### [WHAT THE TASK ASKS]
Only the lines from the one containing "Continue the Blender Python script for this scene: part 4, from" down to the one containing "[tuple(range(n))[::-1], tuple(range(n, 2", inclusive, are to be quoted exactly.

### [EXERCISE MATERIALS]
= = =

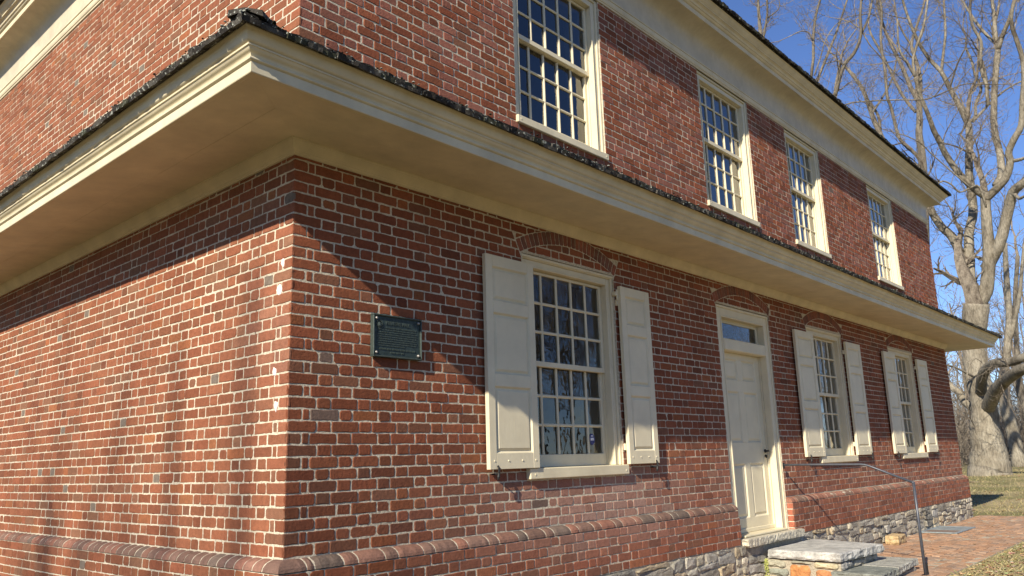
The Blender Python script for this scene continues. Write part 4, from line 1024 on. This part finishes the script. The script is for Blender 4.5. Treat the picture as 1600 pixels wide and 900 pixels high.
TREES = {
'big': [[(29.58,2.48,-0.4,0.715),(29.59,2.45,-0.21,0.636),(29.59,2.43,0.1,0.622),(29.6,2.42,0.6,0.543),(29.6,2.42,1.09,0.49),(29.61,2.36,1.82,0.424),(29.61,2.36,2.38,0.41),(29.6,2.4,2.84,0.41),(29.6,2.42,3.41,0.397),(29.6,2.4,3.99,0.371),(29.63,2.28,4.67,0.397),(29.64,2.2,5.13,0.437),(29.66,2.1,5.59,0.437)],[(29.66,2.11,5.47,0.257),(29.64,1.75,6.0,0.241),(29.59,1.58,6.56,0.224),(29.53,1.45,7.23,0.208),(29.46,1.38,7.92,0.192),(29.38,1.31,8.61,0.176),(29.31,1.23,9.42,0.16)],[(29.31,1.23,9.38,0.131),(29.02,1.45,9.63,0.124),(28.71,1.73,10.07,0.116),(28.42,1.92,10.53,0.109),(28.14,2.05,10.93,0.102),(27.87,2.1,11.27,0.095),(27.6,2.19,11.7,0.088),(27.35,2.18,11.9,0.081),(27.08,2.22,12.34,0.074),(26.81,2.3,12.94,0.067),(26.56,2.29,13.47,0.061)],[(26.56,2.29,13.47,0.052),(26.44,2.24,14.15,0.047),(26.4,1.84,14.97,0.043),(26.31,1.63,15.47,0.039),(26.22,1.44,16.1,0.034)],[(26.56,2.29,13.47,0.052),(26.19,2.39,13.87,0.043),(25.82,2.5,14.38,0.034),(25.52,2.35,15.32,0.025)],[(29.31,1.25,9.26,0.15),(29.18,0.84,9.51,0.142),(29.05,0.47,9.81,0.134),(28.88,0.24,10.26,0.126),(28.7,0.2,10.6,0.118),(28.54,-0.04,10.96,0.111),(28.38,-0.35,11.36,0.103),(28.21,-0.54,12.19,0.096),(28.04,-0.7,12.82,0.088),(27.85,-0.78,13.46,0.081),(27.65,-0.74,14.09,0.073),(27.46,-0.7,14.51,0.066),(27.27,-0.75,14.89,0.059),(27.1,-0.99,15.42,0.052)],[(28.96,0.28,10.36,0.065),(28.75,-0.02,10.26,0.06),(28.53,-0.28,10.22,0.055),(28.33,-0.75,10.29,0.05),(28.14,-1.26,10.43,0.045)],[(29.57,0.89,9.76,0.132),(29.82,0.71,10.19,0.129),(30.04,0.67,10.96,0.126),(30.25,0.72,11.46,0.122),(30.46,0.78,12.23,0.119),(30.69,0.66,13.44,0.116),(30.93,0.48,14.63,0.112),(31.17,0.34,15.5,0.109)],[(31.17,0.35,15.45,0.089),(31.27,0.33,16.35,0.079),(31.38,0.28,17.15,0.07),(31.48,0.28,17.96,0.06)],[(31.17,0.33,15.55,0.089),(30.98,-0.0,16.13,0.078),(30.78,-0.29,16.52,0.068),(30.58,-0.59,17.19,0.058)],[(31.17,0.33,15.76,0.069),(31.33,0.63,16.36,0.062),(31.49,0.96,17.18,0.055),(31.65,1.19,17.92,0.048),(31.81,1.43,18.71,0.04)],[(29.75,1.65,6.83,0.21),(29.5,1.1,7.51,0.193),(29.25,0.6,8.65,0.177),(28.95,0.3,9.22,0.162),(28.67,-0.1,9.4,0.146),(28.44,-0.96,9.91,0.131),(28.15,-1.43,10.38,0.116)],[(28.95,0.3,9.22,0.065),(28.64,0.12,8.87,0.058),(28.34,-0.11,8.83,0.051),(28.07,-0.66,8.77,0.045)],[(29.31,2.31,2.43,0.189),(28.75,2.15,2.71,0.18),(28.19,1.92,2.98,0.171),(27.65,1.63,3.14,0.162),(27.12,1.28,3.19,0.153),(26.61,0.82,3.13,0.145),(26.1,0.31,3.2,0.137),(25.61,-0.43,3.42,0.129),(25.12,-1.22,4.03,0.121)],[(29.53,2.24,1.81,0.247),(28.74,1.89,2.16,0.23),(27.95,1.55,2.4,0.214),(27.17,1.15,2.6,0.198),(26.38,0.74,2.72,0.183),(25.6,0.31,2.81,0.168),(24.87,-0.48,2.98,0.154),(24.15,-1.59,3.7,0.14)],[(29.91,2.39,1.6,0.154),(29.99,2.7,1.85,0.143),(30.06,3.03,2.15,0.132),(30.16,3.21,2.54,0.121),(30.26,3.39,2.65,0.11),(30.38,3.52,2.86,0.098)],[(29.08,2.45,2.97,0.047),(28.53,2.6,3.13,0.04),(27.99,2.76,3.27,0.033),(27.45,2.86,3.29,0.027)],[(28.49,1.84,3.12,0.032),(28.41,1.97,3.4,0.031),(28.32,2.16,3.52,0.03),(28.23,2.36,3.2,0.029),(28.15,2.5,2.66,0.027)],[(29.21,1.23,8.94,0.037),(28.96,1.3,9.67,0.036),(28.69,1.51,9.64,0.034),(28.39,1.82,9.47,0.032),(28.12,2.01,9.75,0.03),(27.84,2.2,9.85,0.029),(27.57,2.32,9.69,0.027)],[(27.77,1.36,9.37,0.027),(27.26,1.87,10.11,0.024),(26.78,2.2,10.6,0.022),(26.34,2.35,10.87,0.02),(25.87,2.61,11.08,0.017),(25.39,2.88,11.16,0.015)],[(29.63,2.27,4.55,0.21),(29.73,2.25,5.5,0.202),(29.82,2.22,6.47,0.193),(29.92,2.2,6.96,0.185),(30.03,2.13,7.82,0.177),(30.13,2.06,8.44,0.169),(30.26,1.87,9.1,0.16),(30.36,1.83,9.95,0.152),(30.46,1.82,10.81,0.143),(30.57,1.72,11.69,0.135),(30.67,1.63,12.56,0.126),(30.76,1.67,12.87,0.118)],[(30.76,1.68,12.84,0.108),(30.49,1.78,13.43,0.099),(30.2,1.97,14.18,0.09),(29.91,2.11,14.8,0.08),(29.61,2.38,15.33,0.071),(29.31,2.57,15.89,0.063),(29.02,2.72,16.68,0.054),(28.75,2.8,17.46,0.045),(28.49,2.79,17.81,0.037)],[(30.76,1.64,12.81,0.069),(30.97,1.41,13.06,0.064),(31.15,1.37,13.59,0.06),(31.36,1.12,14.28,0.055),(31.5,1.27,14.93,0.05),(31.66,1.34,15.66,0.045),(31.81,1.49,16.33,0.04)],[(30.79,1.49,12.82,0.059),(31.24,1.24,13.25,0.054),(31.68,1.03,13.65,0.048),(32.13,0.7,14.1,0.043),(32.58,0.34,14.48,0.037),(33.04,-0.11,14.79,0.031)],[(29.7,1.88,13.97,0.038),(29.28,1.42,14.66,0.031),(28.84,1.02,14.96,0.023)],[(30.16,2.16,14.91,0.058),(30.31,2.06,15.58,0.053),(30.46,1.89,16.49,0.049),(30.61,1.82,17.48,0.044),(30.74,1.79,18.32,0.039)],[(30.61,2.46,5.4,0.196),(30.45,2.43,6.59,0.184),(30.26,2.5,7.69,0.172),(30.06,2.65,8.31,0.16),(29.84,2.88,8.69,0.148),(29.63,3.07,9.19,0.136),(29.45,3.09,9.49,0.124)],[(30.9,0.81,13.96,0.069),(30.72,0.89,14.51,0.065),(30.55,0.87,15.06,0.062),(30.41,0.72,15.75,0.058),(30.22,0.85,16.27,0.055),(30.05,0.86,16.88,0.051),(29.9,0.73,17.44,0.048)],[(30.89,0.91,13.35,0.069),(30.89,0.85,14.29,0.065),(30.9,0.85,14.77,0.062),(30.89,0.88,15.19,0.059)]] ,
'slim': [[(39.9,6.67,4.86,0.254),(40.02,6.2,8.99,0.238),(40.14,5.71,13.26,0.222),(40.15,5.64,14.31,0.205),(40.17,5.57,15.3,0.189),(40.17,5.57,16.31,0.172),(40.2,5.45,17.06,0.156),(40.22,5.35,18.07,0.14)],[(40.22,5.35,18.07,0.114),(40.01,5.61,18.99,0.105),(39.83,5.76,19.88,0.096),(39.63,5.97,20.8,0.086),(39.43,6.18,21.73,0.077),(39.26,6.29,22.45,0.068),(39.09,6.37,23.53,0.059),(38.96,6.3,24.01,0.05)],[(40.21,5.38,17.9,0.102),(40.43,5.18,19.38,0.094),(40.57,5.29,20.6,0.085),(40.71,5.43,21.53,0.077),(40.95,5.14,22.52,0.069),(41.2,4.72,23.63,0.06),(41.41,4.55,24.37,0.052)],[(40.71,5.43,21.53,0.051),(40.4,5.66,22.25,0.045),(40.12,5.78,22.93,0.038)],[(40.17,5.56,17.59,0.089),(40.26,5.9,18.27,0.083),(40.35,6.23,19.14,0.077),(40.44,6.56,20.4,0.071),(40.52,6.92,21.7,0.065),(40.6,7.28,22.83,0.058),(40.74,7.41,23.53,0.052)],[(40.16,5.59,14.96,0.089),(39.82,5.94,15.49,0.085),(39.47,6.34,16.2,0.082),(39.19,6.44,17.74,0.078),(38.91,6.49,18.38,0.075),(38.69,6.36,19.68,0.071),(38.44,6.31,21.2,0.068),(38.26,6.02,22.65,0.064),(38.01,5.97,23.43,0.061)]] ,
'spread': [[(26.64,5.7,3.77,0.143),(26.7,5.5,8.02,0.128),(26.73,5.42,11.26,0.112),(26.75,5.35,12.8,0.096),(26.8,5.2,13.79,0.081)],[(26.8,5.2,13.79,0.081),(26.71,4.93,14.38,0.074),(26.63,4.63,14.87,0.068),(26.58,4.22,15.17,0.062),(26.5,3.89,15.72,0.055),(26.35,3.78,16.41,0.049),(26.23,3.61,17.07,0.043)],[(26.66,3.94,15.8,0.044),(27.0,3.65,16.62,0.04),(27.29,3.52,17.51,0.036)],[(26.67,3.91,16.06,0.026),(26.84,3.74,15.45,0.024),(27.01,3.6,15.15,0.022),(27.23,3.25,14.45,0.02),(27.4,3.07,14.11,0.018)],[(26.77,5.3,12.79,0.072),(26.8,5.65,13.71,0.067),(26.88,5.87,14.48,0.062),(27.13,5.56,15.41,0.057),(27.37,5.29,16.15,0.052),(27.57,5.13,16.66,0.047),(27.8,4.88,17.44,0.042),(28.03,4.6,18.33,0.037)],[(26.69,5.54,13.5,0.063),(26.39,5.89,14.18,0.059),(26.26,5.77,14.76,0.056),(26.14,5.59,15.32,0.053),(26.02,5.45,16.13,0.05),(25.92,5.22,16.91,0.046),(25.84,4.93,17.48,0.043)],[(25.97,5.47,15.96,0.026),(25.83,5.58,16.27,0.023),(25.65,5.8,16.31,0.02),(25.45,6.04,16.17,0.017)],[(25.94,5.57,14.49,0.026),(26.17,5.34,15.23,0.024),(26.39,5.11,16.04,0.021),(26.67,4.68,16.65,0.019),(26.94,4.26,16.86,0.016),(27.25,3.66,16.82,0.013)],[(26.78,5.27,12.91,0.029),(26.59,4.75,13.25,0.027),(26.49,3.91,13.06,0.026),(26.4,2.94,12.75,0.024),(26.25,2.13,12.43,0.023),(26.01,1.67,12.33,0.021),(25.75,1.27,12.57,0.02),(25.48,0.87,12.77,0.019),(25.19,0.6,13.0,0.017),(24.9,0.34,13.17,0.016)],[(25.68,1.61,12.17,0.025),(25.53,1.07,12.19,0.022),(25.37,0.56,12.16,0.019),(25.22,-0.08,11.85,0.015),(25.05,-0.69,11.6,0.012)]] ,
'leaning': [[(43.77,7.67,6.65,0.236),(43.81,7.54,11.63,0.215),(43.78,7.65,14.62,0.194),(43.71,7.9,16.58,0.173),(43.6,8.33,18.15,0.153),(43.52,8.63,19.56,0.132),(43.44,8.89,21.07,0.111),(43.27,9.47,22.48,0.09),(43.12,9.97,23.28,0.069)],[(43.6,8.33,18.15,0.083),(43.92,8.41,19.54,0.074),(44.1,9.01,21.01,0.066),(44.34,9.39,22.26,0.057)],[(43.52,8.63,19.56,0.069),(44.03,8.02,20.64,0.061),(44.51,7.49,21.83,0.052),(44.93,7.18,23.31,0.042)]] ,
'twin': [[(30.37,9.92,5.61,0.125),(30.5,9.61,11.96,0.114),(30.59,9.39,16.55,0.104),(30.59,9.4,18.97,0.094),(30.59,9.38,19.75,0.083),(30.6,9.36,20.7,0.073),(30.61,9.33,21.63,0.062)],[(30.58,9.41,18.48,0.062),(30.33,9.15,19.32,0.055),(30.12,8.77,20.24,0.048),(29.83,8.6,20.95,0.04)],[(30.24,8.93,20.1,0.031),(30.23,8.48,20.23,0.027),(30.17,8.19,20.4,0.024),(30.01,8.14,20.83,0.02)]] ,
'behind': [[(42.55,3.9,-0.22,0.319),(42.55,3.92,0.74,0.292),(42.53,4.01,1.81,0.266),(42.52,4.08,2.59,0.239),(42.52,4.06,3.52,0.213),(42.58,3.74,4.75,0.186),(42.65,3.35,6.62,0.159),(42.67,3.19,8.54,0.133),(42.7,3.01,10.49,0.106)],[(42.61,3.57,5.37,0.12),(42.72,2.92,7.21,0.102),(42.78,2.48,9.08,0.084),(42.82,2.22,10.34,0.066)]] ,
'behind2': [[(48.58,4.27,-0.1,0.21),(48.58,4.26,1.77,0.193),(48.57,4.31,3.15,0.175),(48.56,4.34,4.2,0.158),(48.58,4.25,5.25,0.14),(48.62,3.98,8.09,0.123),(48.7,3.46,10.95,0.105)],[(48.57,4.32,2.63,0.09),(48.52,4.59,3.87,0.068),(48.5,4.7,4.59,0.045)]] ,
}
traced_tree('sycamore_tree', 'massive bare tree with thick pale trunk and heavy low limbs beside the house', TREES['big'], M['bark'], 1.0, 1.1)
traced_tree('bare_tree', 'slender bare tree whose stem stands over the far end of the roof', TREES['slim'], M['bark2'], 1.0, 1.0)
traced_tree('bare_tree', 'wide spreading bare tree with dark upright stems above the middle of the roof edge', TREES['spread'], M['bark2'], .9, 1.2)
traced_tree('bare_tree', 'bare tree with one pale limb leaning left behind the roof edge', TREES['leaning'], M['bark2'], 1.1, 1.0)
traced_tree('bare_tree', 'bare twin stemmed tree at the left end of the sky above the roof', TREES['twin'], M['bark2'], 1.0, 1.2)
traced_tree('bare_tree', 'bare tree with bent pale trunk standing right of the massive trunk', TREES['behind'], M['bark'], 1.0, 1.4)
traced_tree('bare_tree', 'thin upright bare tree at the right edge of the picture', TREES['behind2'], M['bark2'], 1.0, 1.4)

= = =

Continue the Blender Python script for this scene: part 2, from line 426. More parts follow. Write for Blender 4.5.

= = =

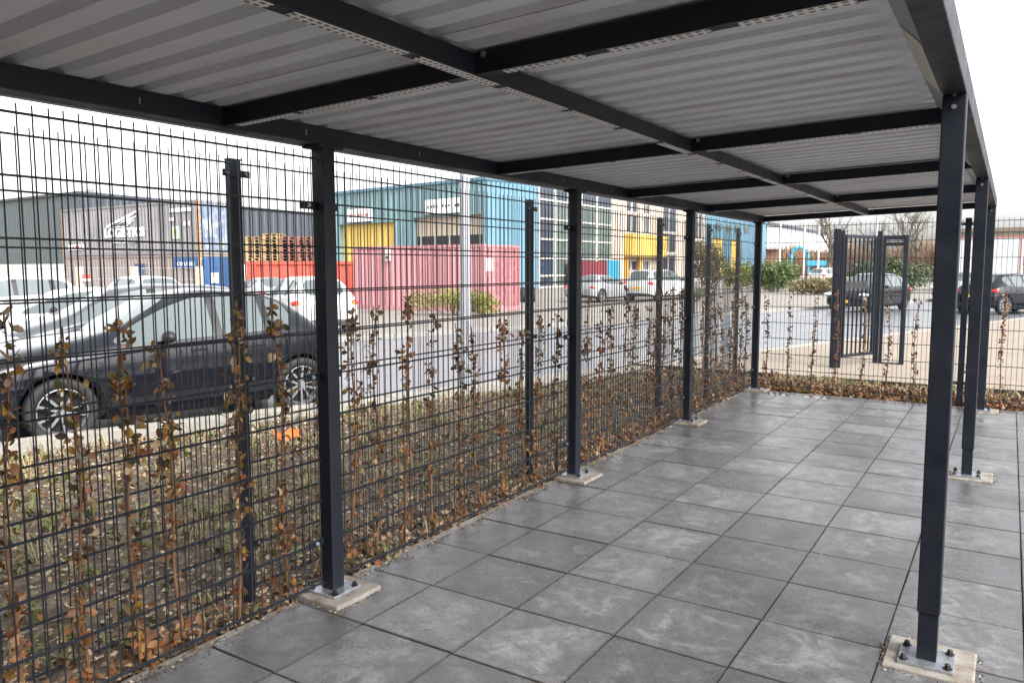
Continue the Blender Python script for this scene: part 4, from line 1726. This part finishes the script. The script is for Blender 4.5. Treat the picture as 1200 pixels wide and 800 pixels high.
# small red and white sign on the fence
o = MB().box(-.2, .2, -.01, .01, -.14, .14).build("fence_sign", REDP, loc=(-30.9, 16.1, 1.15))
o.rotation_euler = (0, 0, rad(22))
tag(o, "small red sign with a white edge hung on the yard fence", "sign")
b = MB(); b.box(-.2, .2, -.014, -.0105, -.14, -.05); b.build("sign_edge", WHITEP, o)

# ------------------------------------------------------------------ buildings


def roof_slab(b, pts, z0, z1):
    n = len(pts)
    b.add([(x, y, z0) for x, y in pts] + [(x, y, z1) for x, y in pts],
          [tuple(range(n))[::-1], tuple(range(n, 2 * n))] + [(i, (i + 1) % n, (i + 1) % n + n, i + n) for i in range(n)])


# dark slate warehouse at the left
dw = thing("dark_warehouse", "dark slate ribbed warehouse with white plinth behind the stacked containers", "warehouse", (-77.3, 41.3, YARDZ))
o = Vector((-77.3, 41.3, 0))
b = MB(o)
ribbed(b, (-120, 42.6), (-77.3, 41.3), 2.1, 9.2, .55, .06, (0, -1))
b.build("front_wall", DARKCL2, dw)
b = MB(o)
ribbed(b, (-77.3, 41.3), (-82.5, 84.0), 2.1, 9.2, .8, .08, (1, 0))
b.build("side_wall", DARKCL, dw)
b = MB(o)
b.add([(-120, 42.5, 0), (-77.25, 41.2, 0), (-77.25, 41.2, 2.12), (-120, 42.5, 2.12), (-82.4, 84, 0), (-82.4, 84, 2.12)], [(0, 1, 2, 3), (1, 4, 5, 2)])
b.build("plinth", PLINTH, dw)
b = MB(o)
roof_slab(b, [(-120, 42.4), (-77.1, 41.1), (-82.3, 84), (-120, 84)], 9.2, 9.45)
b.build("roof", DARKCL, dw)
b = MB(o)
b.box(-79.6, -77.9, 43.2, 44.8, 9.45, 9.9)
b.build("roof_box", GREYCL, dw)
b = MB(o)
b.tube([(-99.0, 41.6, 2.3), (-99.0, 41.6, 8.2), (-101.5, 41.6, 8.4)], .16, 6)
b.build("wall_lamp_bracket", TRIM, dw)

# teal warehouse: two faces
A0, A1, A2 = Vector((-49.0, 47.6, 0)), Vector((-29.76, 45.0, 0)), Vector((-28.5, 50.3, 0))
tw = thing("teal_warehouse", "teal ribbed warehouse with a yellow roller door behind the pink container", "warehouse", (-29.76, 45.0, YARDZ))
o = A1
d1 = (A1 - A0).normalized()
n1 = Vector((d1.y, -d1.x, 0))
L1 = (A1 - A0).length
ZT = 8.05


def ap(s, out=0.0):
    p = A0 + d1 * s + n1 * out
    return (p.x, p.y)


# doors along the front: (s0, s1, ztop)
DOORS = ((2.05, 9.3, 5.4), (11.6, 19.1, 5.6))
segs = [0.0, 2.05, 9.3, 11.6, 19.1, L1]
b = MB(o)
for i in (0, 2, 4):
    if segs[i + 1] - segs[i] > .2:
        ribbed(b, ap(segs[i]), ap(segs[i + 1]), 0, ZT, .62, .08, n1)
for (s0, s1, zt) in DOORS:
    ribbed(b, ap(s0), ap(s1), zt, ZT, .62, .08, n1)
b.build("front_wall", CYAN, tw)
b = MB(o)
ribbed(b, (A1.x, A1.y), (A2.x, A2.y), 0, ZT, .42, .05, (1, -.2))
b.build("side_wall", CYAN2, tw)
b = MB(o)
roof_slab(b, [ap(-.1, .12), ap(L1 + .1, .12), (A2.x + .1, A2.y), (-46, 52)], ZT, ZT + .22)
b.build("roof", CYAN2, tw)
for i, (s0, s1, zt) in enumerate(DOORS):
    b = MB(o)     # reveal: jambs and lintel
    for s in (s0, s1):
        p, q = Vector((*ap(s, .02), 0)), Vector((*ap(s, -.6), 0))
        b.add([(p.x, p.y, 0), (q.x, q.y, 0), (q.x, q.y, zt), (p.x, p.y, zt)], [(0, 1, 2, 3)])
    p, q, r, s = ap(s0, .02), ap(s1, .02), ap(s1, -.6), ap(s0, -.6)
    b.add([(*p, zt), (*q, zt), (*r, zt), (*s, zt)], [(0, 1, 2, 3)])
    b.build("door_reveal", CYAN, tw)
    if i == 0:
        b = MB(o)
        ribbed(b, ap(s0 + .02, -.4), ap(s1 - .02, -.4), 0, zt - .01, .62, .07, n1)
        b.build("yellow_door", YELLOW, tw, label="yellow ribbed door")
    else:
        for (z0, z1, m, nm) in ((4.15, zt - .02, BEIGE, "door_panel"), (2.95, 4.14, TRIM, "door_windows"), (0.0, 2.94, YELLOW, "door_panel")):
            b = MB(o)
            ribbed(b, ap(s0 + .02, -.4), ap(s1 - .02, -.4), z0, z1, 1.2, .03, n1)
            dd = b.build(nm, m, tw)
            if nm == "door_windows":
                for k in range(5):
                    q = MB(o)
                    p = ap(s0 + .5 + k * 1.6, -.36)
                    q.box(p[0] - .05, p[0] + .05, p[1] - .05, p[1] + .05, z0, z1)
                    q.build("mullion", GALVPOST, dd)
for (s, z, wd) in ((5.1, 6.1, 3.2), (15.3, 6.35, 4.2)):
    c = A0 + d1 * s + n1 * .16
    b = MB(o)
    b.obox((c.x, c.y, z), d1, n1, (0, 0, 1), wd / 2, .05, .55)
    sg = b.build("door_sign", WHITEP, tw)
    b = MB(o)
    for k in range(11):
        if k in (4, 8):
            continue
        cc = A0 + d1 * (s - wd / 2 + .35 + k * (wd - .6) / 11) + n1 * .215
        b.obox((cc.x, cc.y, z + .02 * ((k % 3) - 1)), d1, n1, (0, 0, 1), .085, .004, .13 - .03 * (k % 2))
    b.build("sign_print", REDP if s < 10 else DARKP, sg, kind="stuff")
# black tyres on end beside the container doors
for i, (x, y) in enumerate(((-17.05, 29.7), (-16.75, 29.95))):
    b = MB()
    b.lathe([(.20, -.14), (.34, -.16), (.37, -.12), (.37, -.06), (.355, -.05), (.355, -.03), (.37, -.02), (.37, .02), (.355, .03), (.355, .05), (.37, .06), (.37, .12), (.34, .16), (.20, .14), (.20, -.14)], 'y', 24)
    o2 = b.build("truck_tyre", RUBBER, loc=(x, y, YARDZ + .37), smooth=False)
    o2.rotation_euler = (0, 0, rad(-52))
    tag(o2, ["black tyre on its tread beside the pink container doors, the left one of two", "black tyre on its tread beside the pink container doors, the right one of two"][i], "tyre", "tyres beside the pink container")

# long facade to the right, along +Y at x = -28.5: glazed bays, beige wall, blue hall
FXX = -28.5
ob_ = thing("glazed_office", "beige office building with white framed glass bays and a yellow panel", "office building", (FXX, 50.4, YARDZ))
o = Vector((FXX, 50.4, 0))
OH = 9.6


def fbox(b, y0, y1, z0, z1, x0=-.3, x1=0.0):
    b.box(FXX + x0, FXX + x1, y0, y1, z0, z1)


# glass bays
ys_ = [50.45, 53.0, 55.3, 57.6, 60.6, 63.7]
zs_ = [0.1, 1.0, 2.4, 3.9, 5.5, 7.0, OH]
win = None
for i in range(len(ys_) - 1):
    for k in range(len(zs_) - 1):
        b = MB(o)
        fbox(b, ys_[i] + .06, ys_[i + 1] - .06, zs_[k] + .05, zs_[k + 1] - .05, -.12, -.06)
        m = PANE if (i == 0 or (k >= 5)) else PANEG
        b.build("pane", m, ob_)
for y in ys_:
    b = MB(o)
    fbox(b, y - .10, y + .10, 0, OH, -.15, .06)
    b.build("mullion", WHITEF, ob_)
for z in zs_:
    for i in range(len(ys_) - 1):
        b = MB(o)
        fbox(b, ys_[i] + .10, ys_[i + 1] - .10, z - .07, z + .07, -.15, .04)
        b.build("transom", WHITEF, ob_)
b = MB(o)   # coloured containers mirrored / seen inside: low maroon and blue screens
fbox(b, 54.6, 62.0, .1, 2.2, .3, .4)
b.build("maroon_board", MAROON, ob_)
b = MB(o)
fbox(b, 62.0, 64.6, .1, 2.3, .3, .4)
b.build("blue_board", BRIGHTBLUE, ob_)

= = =

### [WRITTEN RESPONSE]
Continue the Blender Python script for this scene: part 4, from line 1726. This part finishes the script. The script is for Blender 4.5. Treat the picture as 1200 pixels wide and 800 pixels high.
# small red and white sign on the fence
o = MB().box(-.2, .2, -.01, .01, -.14, .14).build("fence_sign", REDP, loc=(-30.9, 16.1, 1.15))
o.rotation_euler = (0, 0, rad(22))
tag(o, "small red sign with a white edge hung on the yard fence", "sign")
b = MB(); b.box(-.2, .2, -.014, -.0105, -.14, -.05); b.build("sign_edge", WHITEP, o)

# ------------------------------------------------------------------ buildings


def roof_slab(b, pts, z0, z1):
    n = len(pts)
    b.add([(x, y, z0) for x, y in pts] + [(x, y, z1) for x, y in pts],
          [tuple(range(n))[::-1], tuple(range(n, 2 * n))] + [(i, (i + 1) % n, (i + 1) % n + n, i + n) for i in range(n)])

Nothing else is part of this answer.